本が教えてくれたこと / 大庭 重治(理事 兼 副学長)
()内の肩書・所属は掲載当時のものです

人生60年も生きていると,本当にたくさんの本に出会った。その多くは研究のために手に入れた本だが,それ以外に折に触れて貴重な示唆を与えてくれた本もある。ここでは,それらのうちの4冊を紹介する。

まず,私の研究の根幹には『知覚と行為』(ザポロージェツ編著,新読書社)という本がある。50年以上も前に,人間の心理にとっての主体的,実践的活動の重要性を説いた本であり,研究を進める上で決定的な役割を果たしてきた。恩師がソビエト心理学の大家であったことから,大学でロシア語を学び,ソビエト心理学を読んだ。この本には有名なヴィゴツキーの思想が反映されており,人はまさに人とのかかわりの中で物事を理解し学習することを教えてくれた。アクティブ・ラーニングの発想は決して今に始まったわけではない。

その後,本学に赴任し,教育者として30年が過ぎた。振り返れば,多くの院生さんと長い長い道のりを共に歩んできた。5,6年前に,この状況を的確に代弁してくれる『あしあと−多くの人々を感動させた詩の背景にある物語−』(マーガレット・F・パワーズ,太平洋放送協会)という本に出会った。

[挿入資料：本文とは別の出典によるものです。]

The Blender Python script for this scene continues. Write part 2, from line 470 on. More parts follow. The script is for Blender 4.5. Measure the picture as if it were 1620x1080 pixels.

この中で,教師であった著者がFootprints(あしあと)という自作の詩を紹介している。クリスチャンでもない私に「主」のかかわり方を分かり易く感動的に教えてくれた(内容については,ここでは触れないでおきます)。ところで,この本の出版には別の意図があり,それがまた興味深い。実はこの詩,長い間作者が不明だったため,多くの人によって勝手に自作の詩のごとく使い回されていたようである。このため,副題にあるように,『あしあと』という詩を書いた経緯を詳しく紹介し,自分が真の作者であることを証明しようとしている。真実はわからないが,少なくとも多くの人が有名な詩を巡って剽窃という行為に走ったことは間違いない。

昨年度からは大学運営に係わるようになり,これまで以上にコンプライアンスに注意が向くようになった。そこで,これも比較的最近読んだ『武士道』(新渡戸稲造,PHP研究所)を紹介する。武士道とか聞くと,昔の封建社会の話しか,それとも何か怖い世界の話しかと思うかもしれないが,そうではない。著者の新渡戸稲造もまたクリスチャンであり,「宗教がない日本で,道徳をどう教えるのか」という問いに答えるためにこの本を書いている。その中で,「私を生んだのは親である。私を人たらしめるのは教師である」と,教師には優れた人格と恵まれた学識が必要であることを説いている。道徳が教科化されることになった今,世の先生方はこの本をどのように理解されるのだろうか。

4冊目は,この原稿の依頼を受けて改めて読み返した本である。高校までは静岡県の浜名湖の近くで育ち,歳をとっても海に憧れて船舶免許を取得した。しかし,ついぞ船を手に入れることはできなかった。そんな時に思い出した本が『老人と海』(ヘミングウェイ,新潮文庫)だった。老人は久しぶりに大物のカジキを仕留め,それを舟の縁に結びつけて持ち帰ろうとした。ところが,途中で鮫の群れに襲われてしまい,港に戻った時には獲物はすっかり残骸と化していた。海に出てこんな目に遭いたくはないものの,大海で闘う老人の姿になぜか親近感を抱いてしまう,そんな本である。

現在も読んでみたい本はたくさんある。しかし,残念ながら読書に耽る余裕がなくなっている。武士道を読んでいた時に,ふと「十七条の憲法」が気になり,その背景を知りたくて梅原猛の『聖徳太子』(集英社文庫)を手に入れた。4冊に分かれた2000ページ近い大著である。今は部屋に積んだままになっているので,引退したら真っ先に読もうと思っている。しばらくはその日が来るのを楽しみにして待つことにする。(2018.6.13)


当館蔵書の『武士道』はPHP研究所刊ではありません。ご了承ください。

当館蔵書では『老人と海』邦訳は中央公論社「世界の文学」44巻で読めます。新潮文庫版は未所蔵です,ご了承ください。